### Aim
Report the number of lines where the string "this" occurs, and write nothing else.

[start Records supplied]

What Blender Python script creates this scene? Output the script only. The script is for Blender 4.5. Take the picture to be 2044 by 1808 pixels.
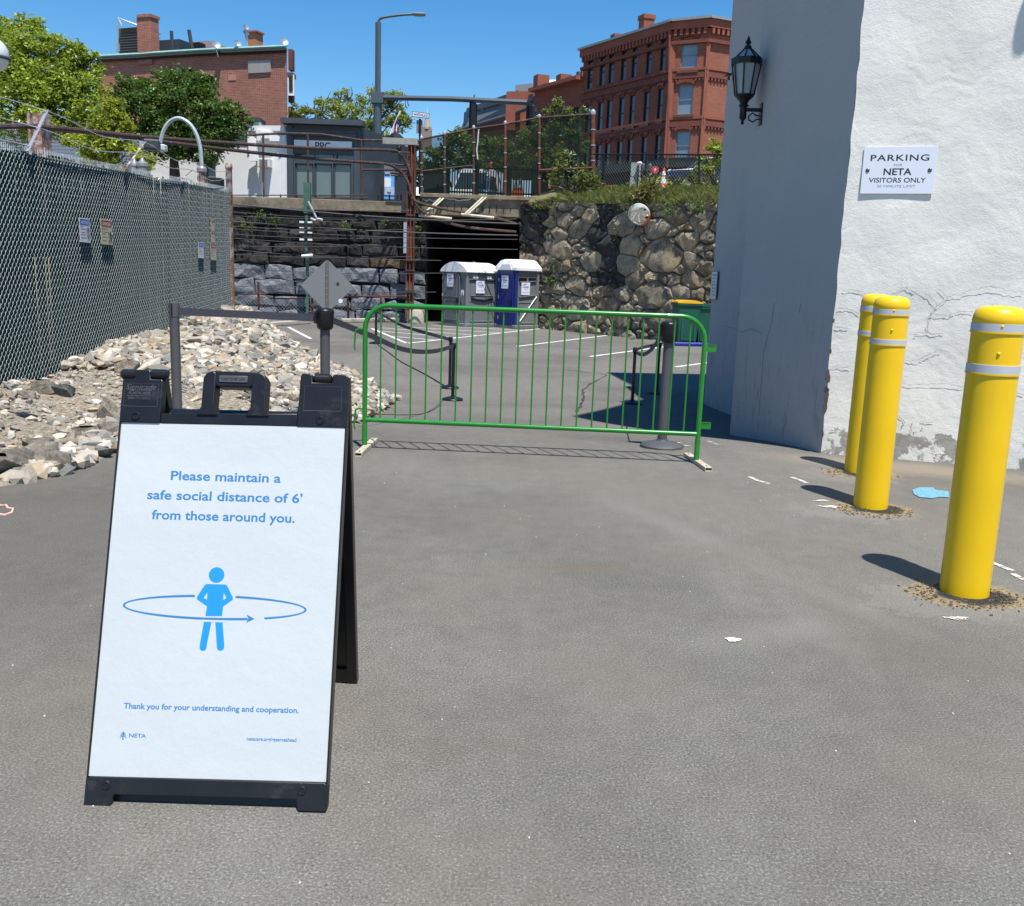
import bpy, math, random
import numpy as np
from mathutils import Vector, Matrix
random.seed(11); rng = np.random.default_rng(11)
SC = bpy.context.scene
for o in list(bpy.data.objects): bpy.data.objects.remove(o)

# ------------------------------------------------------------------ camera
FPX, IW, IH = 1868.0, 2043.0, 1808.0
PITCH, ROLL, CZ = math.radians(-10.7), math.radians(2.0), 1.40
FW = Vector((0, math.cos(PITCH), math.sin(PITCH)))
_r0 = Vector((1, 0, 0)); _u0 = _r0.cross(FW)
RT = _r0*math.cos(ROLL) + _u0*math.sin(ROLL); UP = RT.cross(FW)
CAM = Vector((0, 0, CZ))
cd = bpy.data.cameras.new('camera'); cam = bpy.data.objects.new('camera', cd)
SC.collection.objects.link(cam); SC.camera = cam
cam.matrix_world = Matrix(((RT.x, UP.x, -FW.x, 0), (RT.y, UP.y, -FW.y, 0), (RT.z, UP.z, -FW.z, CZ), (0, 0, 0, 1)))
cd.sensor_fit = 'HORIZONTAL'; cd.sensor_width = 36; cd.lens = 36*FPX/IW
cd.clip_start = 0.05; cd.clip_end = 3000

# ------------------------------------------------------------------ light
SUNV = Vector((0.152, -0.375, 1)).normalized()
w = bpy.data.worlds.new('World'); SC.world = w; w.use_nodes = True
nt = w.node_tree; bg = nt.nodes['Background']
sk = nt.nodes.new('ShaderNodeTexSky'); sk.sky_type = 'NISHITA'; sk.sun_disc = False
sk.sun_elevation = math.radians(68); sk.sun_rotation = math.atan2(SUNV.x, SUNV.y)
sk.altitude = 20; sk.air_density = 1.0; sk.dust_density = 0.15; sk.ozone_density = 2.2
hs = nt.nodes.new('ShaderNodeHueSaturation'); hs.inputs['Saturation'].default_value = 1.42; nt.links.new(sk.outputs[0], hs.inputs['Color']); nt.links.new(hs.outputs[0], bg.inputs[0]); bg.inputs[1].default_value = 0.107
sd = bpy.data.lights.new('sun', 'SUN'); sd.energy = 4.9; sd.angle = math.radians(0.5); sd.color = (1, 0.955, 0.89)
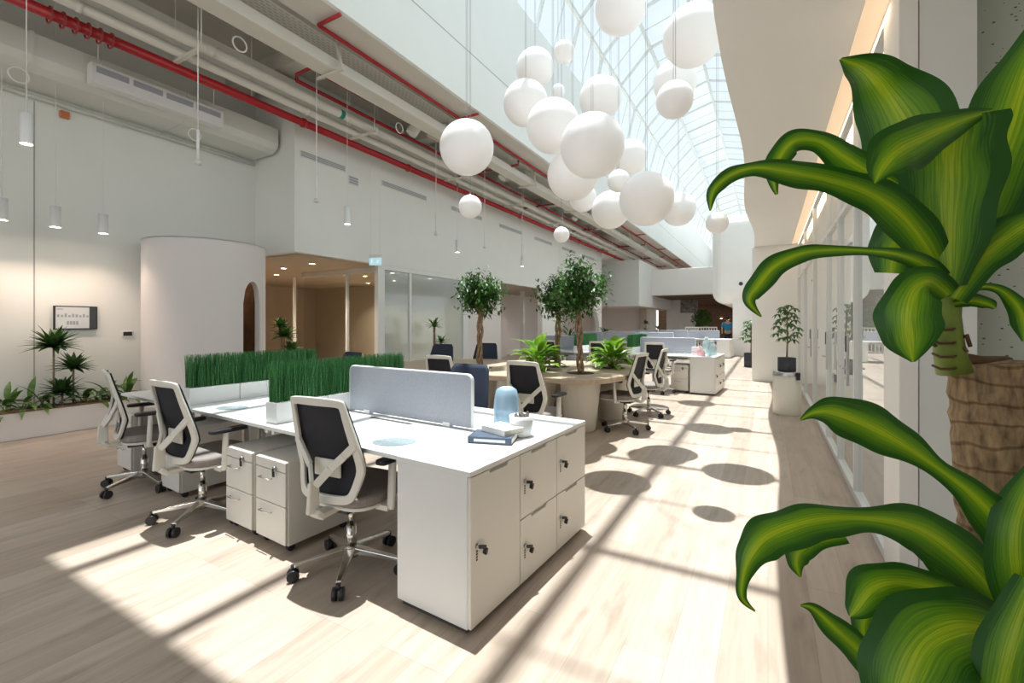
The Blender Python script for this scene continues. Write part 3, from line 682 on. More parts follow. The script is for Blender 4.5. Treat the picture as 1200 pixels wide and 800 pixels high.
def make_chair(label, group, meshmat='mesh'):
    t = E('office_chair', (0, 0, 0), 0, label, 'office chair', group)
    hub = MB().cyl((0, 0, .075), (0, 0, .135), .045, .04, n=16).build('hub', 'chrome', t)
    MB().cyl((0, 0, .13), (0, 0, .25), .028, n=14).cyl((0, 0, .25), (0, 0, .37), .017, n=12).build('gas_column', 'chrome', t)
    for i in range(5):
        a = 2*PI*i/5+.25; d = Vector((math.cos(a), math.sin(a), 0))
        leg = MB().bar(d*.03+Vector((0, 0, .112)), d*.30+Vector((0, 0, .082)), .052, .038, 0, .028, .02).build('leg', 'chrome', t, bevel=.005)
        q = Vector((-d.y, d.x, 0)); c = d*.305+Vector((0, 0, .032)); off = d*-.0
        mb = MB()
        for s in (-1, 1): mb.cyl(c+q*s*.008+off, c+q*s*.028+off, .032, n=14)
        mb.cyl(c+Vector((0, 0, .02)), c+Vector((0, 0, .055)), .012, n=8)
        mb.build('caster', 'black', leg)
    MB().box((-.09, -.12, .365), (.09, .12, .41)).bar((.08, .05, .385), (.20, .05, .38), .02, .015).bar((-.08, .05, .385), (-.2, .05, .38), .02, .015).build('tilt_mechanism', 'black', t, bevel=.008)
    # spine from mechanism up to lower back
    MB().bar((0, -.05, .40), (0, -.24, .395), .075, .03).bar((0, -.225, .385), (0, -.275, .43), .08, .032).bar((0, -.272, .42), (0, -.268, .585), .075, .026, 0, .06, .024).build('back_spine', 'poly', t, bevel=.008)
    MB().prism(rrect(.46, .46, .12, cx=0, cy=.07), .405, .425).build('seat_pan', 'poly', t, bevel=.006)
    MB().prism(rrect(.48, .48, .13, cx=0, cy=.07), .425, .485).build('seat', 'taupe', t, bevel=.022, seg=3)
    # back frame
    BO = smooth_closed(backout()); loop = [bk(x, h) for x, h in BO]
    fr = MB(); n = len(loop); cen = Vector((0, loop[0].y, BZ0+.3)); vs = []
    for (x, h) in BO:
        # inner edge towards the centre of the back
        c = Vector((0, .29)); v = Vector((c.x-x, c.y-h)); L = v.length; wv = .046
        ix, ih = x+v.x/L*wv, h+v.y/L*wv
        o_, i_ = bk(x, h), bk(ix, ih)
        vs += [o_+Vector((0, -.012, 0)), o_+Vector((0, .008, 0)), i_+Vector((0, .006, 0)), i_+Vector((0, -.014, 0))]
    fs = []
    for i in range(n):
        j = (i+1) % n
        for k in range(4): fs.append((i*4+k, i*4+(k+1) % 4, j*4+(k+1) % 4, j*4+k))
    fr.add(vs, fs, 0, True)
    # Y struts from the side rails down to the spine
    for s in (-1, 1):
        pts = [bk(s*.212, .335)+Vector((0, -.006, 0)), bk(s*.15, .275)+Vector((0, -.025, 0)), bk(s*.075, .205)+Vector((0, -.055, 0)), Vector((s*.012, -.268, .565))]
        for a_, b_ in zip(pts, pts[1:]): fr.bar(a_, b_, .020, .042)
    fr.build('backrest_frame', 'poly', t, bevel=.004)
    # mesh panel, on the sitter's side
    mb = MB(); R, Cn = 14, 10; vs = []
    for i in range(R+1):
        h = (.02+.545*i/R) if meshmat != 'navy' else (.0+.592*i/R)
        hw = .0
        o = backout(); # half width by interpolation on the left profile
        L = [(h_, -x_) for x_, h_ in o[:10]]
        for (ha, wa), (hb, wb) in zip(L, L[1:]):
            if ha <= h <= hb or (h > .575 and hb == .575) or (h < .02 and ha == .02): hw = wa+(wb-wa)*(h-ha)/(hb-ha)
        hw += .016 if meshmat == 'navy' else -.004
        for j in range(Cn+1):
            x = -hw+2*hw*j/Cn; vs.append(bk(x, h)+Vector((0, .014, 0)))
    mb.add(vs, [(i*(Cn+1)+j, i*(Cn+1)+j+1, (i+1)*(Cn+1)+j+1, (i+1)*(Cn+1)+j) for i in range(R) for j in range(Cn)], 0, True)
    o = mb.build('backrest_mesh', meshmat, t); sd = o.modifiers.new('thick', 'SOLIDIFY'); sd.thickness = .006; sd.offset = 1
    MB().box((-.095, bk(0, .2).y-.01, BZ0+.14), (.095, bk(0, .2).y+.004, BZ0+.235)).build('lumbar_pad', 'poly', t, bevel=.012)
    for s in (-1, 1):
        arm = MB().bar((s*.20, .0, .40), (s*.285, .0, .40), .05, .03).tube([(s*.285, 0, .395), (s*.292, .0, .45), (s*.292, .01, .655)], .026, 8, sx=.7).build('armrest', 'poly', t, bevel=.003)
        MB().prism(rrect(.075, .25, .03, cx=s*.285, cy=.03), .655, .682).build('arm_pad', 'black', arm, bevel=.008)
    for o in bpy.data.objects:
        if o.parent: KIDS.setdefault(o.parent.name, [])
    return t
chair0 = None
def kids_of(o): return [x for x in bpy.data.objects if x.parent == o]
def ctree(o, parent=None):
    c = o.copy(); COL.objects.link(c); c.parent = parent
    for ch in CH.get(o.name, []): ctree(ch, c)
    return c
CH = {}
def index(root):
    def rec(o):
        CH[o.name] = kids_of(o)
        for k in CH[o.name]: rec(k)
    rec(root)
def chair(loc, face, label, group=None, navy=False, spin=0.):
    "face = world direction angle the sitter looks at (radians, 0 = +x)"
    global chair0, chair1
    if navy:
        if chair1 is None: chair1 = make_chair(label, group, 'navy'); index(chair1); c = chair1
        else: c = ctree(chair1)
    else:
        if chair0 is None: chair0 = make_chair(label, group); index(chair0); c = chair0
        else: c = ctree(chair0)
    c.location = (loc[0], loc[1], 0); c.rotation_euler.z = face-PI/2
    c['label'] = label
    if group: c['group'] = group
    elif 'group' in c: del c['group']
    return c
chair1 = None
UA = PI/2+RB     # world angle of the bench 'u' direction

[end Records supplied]
[start Records supplied]

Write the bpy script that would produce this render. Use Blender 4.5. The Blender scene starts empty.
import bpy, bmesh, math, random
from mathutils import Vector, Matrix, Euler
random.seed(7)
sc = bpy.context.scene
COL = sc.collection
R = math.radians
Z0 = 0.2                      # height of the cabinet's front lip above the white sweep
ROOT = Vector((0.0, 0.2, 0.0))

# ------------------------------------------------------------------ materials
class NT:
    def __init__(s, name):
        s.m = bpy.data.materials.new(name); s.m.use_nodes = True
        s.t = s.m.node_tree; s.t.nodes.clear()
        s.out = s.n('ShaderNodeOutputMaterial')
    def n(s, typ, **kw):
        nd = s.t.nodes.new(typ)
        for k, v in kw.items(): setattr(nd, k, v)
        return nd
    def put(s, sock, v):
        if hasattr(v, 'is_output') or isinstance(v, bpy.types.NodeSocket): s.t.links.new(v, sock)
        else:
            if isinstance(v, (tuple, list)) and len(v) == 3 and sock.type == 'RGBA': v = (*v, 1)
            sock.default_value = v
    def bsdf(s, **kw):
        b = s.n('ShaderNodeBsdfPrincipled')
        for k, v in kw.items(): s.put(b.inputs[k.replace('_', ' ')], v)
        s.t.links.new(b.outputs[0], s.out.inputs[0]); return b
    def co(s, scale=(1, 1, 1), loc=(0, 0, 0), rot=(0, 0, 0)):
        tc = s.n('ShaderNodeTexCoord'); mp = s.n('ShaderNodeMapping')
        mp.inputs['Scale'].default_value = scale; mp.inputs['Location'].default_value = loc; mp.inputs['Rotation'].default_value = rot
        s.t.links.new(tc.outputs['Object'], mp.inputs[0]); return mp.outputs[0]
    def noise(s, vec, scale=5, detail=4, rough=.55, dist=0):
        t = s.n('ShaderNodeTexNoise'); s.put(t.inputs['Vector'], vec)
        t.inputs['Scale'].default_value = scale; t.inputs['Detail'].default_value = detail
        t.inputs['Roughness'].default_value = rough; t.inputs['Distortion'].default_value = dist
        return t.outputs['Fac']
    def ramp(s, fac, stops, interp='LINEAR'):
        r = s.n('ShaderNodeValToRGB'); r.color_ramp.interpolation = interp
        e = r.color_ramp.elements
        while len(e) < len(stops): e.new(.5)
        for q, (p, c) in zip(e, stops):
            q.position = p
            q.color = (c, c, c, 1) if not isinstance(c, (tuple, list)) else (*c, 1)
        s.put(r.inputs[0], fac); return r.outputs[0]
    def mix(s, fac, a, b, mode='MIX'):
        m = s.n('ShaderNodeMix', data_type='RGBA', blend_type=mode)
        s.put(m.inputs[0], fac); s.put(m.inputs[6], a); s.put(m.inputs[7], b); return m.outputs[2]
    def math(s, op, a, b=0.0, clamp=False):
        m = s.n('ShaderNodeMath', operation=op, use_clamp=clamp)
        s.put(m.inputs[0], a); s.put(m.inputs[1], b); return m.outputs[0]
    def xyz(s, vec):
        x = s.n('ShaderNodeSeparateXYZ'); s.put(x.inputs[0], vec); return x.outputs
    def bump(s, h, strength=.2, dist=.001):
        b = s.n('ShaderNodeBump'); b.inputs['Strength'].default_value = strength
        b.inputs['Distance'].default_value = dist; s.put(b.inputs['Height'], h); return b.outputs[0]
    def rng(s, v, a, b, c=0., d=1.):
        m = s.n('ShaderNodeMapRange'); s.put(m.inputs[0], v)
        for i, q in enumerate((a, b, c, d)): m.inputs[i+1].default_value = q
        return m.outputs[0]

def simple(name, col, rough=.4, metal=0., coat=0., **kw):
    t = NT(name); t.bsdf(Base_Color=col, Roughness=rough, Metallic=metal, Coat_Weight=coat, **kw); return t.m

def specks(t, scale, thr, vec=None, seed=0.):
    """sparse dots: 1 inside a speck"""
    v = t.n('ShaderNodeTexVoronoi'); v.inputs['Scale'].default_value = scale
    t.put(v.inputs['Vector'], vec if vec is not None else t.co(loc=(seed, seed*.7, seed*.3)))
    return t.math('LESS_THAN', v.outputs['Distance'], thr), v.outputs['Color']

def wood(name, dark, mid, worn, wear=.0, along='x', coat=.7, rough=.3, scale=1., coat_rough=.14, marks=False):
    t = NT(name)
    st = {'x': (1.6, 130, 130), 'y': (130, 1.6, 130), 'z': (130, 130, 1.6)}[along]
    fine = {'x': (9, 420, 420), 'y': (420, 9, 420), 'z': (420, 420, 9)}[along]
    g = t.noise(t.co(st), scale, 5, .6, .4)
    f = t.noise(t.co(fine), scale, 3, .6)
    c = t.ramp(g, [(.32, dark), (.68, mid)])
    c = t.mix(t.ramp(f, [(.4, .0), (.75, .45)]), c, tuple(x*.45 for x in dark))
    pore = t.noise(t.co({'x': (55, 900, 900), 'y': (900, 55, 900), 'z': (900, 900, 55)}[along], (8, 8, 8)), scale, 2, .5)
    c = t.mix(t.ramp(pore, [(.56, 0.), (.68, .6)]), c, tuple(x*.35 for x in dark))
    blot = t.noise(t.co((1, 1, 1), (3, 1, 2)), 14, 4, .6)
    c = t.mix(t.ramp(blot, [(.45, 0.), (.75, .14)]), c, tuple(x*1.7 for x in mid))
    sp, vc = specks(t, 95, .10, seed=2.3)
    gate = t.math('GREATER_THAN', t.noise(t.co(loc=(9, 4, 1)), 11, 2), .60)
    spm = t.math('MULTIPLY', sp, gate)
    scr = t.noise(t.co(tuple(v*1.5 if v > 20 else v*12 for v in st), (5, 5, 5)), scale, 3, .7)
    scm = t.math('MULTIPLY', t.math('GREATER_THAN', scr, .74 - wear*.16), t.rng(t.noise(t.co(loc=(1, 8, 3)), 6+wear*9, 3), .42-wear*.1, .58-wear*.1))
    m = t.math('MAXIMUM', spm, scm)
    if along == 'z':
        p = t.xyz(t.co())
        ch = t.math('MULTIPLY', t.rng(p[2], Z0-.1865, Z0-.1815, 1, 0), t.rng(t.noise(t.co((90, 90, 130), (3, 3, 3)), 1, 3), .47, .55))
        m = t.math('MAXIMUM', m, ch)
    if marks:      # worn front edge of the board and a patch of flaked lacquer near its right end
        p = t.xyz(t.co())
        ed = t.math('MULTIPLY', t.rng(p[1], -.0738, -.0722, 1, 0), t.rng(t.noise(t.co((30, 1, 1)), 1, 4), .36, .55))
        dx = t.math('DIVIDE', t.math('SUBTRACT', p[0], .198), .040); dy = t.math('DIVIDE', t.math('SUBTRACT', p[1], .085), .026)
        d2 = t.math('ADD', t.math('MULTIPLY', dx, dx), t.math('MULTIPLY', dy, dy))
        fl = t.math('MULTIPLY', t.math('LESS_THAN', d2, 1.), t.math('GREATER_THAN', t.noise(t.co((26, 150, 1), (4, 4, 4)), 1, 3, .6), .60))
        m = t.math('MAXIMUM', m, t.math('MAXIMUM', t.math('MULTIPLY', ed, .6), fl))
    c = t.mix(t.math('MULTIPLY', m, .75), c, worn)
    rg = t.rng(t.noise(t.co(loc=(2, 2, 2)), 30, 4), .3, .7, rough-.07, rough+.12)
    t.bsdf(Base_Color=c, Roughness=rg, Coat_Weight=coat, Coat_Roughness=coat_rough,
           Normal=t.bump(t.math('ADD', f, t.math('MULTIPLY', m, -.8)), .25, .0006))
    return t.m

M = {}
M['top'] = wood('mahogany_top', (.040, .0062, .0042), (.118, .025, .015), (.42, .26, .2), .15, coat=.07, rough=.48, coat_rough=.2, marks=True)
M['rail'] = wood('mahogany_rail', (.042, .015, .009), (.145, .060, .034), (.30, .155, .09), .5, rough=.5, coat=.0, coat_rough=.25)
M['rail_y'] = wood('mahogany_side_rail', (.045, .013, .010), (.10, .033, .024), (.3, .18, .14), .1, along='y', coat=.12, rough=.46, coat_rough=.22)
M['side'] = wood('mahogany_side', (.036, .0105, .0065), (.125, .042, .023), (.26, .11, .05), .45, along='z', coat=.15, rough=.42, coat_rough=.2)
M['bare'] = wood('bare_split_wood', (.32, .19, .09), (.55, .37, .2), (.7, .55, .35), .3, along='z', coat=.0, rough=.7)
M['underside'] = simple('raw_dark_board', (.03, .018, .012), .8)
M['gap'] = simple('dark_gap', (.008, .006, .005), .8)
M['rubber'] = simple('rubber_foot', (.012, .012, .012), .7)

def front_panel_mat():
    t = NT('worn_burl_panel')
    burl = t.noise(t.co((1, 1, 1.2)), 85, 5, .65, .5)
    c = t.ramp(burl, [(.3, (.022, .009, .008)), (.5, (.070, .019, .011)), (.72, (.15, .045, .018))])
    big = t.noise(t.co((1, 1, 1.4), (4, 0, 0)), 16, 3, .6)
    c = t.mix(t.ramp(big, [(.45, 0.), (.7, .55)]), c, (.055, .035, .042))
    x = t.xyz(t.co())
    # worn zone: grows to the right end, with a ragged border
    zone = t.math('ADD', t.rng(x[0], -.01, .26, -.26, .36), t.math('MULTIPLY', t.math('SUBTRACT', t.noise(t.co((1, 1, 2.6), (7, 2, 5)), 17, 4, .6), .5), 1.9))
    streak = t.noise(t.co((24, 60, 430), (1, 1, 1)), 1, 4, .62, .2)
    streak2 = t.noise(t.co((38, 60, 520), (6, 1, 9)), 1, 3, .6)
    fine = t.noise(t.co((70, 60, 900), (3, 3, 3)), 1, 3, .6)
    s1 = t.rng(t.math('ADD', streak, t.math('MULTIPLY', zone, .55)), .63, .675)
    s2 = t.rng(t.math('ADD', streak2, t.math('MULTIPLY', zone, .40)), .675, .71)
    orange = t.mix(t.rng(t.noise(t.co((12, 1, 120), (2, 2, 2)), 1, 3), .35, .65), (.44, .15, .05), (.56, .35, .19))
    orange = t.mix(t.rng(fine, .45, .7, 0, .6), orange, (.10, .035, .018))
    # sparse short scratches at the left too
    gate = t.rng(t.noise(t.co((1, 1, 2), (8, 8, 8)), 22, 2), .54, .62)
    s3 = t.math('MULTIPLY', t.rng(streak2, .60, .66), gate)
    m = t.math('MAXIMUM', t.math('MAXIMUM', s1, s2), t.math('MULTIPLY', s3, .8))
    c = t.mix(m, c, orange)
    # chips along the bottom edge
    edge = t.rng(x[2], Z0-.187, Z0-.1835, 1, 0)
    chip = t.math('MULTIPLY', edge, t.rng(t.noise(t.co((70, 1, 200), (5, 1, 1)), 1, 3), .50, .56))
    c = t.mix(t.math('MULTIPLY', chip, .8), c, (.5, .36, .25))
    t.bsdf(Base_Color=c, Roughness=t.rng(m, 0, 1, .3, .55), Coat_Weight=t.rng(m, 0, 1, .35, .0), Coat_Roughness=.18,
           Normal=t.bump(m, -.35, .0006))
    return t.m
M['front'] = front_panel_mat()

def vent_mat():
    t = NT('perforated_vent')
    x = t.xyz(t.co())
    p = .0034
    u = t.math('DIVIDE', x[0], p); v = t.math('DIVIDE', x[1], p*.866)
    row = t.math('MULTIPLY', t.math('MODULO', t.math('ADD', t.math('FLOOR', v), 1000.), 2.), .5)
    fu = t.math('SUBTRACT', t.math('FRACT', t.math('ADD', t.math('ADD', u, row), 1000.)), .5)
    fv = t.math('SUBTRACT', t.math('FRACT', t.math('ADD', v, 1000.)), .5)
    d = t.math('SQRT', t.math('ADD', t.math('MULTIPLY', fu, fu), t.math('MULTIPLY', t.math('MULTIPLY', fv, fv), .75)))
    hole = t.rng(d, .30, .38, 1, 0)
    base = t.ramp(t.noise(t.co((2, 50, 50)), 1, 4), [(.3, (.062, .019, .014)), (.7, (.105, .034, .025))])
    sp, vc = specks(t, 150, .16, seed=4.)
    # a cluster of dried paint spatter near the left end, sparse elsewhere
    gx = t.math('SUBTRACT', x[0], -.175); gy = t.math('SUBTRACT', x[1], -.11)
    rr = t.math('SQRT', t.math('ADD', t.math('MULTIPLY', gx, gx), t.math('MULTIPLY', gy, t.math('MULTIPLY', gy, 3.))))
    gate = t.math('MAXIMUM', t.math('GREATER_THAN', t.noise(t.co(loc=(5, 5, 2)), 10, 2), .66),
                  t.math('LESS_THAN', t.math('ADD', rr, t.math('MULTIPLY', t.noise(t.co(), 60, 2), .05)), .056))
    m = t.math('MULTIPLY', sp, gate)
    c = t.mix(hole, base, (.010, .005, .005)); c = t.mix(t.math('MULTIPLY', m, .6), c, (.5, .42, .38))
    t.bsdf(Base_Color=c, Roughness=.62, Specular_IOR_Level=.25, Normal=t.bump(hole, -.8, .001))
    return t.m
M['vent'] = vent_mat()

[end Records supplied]

### The solution
3